I've got a pair of Demonic Gnoll Adepts (from Chainmail), I'm perplexed how to paint them, and from your approach to the Simian Messengers, I suspect you'd be good on this one.

As you probably know, Gnoll are basically hyena-men in D&D, so there are some good ideas for painting schemes from the various types of real hyenas. However, a Demonic Gnoll is a Gnoll which also has some Demon blood (i.e., is part-Demon), so the challenge is to take the Gnoll idea and add something that is a demonic element.
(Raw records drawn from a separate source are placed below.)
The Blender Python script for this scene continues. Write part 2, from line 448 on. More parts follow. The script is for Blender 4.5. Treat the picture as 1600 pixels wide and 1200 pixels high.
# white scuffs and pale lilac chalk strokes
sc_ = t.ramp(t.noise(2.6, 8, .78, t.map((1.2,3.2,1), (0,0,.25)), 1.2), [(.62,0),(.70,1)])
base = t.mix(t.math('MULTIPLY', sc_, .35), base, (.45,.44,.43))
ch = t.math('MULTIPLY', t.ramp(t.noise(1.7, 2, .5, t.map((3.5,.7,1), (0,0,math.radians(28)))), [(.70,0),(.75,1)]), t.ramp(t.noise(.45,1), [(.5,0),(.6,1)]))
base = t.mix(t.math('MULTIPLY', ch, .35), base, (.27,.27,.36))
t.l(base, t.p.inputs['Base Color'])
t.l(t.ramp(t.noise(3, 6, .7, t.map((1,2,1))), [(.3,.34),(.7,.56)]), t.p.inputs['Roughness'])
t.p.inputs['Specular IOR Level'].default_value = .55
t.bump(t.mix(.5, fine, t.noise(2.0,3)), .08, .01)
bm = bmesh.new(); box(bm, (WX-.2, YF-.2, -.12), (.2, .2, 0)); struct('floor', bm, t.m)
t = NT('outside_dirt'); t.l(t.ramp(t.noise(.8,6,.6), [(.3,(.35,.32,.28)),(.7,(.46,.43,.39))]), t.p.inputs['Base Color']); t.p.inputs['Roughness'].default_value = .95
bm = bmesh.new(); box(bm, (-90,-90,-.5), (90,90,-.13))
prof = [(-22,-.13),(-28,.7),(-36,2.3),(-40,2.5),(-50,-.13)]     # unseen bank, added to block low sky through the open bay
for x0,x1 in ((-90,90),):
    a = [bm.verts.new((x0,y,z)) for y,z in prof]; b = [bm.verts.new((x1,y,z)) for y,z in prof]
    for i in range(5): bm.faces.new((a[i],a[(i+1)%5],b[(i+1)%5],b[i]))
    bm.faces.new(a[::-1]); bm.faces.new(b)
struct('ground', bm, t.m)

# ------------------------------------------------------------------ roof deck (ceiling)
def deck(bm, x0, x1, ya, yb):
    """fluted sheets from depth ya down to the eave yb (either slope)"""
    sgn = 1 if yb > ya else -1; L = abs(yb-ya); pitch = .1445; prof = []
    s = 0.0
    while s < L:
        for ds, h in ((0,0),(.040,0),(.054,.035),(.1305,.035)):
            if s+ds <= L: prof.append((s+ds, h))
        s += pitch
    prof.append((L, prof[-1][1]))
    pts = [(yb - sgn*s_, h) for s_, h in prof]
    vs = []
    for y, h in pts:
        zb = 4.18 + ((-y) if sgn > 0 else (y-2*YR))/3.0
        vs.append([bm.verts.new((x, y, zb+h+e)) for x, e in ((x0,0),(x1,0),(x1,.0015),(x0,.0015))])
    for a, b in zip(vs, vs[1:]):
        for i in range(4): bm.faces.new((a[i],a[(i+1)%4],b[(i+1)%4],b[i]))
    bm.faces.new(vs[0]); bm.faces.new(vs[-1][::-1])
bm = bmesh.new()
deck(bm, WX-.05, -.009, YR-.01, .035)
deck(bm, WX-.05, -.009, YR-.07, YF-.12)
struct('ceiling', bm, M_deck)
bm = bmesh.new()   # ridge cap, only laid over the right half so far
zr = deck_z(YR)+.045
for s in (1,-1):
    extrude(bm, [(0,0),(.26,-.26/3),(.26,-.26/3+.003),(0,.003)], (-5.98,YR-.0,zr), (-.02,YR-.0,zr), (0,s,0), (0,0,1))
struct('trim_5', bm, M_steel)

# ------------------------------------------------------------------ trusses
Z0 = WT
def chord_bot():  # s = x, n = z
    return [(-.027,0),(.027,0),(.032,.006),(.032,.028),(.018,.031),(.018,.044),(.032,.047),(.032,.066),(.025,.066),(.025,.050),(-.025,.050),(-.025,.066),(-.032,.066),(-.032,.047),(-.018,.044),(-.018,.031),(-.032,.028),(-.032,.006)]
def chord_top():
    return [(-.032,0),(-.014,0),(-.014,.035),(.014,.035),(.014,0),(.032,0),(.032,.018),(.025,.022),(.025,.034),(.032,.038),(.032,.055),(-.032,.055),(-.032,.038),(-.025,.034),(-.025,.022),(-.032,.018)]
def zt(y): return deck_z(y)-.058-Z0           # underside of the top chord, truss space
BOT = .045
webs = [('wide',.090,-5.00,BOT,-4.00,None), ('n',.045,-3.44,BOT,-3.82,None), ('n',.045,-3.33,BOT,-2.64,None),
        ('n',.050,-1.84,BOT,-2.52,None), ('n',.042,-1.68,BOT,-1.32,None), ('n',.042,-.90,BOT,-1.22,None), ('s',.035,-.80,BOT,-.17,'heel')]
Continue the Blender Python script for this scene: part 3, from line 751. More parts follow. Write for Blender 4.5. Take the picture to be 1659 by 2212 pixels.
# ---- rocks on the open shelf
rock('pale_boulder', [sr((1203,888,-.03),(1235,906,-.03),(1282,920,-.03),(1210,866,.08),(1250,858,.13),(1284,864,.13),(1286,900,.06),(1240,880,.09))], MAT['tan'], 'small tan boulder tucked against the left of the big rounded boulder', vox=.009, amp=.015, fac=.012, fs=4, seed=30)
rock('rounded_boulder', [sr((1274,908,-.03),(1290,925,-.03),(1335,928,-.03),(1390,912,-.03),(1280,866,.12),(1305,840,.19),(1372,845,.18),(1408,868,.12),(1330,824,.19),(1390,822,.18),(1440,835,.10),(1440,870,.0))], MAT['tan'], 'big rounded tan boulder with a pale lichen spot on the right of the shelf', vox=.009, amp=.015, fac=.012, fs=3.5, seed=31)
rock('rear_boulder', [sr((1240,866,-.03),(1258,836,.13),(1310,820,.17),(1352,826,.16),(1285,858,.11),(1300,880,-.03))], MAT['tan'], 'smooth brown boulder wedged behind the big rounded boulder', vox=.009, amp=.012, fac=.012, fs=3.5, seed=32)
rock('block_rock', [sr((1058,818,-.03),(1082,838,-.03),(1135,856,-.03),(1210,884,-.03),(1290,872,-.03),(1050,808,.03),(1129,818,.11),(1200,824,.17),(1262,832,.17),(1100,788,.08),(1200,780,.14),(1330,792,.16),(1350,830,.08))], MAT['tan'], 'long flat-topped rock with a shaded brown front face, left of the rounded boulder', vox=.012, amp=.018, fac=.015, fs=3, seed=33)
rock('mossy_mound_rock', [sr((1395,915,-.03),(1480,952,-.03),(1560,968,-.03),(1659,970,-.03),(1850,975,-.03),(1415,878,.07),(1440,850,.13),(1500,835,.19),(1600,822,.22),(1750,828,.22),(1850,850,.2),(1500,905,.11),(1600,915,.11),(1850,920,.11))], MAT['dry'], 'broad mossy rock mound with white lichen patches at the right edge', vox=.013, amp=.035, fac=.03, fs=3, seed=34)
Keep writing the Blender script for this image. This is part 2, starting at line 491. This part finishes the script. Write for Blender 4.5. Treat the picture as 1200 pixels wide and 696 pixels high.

To my delight, she accepted the assignment, and here they are:

Demonic Gnoll Adept #1
Demonic Gnoll Adept #1

And the second variant:

Demonic Gnoll Adept #2
Demonic Gnoll Adept #2

As you can see, she's taken a natural hyena look, and added to it a strong influence of red representing the demonic element.

These Gnolls stand 45mm tall, wear armor, and carry a nasty form of flail. And based on the armor, I'm presuming that these are female Gnolls, and that Gnoll litters come in batches of six...?

The only changes since Cathy sent them to me are that I added black art sand to the bases (so I can use them for dungeons or regular battlefields), and I repaired the tails (they broke off in shipping, so I pinned them back into place and touched up the paint).

These models are from the defunct Chainmail line of metal figures. (I know that some of the Chainmail figures were produced later as pre-painted plastics, but I don't know if the Gnolls were reproduced in pre-paints.)